Roberto Benigni e Massimo Troisi insieme, nell’unico film scritto, diretto e interpretato da loro stessi. Già solo presentare così Non ci resta che piangere ha il sapore di quelle storie d’amore estive, tanto intense e travolgenti ma destinate a finire nel giro di qualche settimana o giù di lì. Eh sì, perché all’epoca i due erano già artisti della commedia, dall’identità comica vernacolare tanto diversa quanto iconica.
Ma a vederli lavorare insieme, sembra che i due si siano conosciuti da bambini, che ne abbiano passate di tutti i colori. Così non è. L’unica altra occasione in cui lavorarono insieme in un film fu un anno prima, in “FF.SS.” – Cioè: “…che mi hai portato a fare sopra a Posillipo se non mi vuoi più bene?” di Renzo Arbore. Probabile che si conobbero lì.
E fu subito amore
Non ci resta che piangere racconta di due amici della nostra epoca (o meglio… gli anni ’80) che si ritrovano catapultati nel 1492, così de botto, senza senso. La sceneggiatura e la regia non sono perfette, la storia ha qualche buco qui e lì, ma è chiaro fin dall’inizio quanto i due decisero di puntare tutto sulla loro sintonia. Molte delle scene furono improvvisate, della serie “parti col ciak, poi qualcosa ce la inventiamo”. Si veda la scena della lettera al Savonarola.

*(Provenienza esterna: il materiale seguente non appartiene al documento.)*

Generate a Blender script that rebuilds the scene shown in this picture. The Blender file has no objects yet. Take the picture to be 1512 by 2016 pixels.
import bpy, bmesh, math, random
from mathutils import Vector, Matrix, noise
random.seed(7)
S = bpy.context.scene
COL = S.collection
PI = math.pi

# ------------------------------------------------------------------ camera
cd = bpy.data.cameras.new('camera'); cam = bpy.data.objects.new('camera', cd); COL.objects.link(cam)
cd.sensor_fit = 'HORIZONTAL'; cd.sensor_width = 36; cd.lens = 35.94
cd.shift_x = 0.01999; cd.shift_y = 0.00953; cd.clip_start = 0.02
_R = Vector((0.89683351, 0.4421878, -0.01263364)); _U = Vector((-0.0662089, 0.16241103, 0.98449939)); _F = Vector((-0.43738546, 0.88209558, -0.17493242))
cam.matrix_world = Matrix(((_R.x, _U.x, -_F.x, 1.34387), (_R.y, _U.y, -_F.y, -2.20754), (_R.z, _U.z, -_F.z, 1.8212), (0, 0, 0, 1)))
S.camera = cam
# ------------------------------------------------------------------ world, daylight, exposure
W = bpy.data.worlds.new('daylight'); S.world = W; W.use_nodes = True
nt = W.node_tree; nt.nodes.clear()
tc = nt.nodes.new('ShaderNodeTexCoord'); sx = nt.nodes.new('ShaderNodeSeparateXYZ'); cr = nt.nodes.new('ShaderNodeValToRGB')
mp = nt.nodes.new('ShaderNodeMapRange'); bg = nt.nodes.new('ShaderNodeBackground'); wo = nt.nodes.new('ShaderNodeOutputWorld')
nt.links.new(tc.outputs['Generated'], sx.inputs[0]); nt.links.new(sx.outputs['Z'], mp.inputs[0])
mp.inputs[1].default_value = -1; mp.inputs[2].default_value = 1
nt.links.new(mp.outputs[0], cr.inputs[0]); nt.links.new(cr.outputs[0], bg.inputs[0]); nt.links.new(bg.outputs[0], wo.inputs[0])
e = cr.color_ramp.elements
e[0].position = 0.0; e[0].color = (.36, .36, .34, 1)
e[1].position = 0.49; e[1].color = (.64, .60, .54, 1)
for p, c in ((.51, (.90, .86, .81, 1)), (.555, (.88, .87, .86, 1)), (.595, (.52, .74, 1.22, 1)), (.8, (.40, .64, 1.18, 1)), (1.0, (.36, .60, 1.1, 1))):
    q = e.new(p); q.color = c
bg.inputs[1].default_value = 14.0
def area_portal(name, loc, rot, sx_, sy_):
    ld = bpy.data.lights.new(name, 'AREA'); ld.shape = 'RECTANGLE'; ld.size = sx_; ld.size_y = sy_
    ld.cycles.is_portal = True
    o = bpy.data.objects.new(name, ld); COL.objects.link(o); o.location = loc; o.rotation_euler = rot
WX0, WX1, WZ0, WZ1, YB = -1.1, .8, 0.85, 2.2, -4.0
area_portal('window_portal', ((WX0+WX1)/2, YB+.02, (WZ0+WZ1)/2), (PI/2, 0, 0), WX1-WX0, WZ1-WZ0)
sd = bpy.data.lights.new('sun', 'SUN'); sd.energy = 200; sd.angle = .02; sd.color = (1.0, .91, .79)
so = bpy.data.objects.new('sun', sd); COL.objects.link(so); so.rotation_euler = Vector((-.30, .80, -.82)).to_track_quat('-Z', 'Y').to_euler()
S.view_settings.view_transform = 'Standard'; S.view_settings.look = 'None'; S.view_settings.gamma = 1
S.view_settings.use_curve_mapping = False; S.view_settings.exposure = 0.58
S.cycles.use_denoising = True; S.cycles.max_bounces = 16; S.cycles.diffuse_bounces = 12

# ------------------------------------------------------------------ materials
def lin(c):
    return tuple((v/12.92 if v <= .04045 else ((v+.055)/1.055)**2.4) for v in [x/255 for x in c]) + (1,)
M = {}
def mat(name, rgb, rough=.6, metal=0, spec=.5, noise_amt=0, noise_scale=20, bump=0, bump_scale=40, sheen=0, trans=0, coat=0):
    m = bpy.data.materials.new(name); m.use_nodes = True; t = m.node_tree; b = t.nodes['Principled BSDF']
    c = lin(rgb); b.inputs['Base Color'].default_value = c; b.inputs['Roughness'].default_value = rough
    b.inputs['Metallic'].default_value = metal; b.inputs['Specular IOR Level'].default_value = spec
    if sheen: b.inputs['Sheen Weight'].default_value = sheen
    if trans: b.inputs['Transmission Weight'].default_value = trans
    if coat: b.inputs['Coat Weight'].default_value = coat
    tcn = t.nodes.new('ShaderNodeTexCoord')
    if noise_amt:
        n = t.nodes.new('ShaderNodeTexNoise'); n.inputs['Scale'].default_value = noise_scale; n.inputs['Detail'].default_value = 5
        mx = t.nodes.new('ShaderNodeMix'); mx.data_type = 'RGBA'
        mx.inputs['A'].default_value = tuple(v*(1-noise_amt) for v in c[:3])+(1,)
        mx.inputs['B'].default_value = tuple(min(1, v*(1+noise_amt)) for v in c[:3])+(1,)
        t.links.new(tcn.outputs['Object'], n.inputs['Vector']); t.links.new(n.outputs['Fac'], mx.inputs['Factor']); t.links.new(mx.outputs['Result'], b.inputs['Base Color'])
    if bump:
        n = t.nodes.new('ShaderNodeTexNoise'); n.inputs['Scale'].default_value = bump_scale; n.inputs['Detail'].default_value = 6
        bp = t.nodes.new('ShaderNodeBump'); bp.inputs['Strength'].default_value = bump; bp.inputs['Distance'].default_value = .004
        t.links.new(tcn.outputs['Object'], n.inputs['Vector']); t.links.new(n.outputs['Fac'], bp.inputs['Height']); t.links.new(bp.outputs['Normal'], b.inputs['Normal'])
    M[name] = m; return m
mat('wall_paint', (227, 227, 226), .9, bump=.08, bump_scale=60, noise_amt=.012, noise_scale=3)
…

Ma il risultato è indimenticabile, irripetibile, una sinergia che nasce e muore all’interno della pellicola. Una sintonia comica che avrebbe meritato un’intera carriera insieme, al pari di Totò e Peppino, Jack Lemmon e Walter Matthau, Stanlio e Ollio.
Talmente si divertivano i due che, se fate particolarmente attenzione, ci sono momenti in cui a stento riescono a trattenere le risate loro stessi, come è lampante nella scena del fiorino. Due mostri della comicità che si incontrano per poi salutarsi per sempre. Guardare questo film è un dovere.